Der Experte betonte gleichfalls, dass im Unterschied zu den Ländern Europas, wo man für solche Projekte wie die Piratenpartei Deutschlands, die Bierpartei in Österreich oder gar die Unabhängige Royalistische Partei Estlands (die für eine Monarchie eintritt) stimme, in Russland ein Brüskieren bei den Wahlen wenig gefragt sei. „In Europa sind die politischen Systeme in der Regel stabil, die Demokratie bricht nicht zusammen, für wen man auch immer stimmen mag. Und die Wähler sind oft bestrebt, nicht die Systeme zu verändern, sondern irgendeine Belebung, eine Erneuerung, eine Bewegung einzubringen. Bei uns aber stimmen die Menschen im Wissen darum, dass die Parteien real etwas verändern können“, sagte Makarkin. „Selbst für die LDPR und Schirinowskij hatten die Menschen vor allem in allem Ernst wie für einen Verteidiger und für einen ehrlichen Kämpfer gestimmt. Für ihn hatten als einen Scherz bzw. Spaß einzelne gestimmt. Bei uns setzt sich in der Politik kein Schockieren bzw. Brüskieren durch. Die Menschen suchen nicht mehr Exotik und einen Karneval, sondern Stabilität, wiedererkennbare Marken, von denen es bei uns schon sechs gibt – die Kremlpartei „Einiges Russland“, die KPRF, die LDPR, die Partei „Gerechtes Russland – Für die Wahrheit“, die Partei „Neue Leute“ und Jabloko. Für wenig bekannte Parteien stimmt man ungern“.

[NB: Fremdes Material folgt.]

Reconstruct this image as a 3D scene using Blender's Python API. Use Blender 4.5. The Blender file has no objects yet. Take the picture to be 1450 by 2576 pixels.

Der Politologe konstatierte, dass man vorab nicht durchspielen könne, wie viele Stimmen eine Partei bei den Wahlen bekommen kann. In der Regel seien aber selbst drei Prozent für solche politischen Strukturen sehr viel. Er betonte, dass für die Partei der Bierliebhaber sowohl nostalgierende als auch schwankende Wähler stimmen könnten, die sozusagen im letzten Moment ihre Entscheidung treffen.
„Das Problem für die neuen Parteien besteht darin, dass das radikale Protestelektorat in der Regel eher Wahlzettel ungültig macht als für die neuen Partei zu stimmen. Ein Teil der Protestwähler steht ganz und gar dem gesamten politischen System skeptisch gegenüber und geht nicht zu den Wahlen. Und nur ein Teil der Wähler wählt aus, für wen man abstimmt. Und diese Stimmen werden danach zwischen den politischen Akteuren aufgeteilt“, unterstrich Makarkin.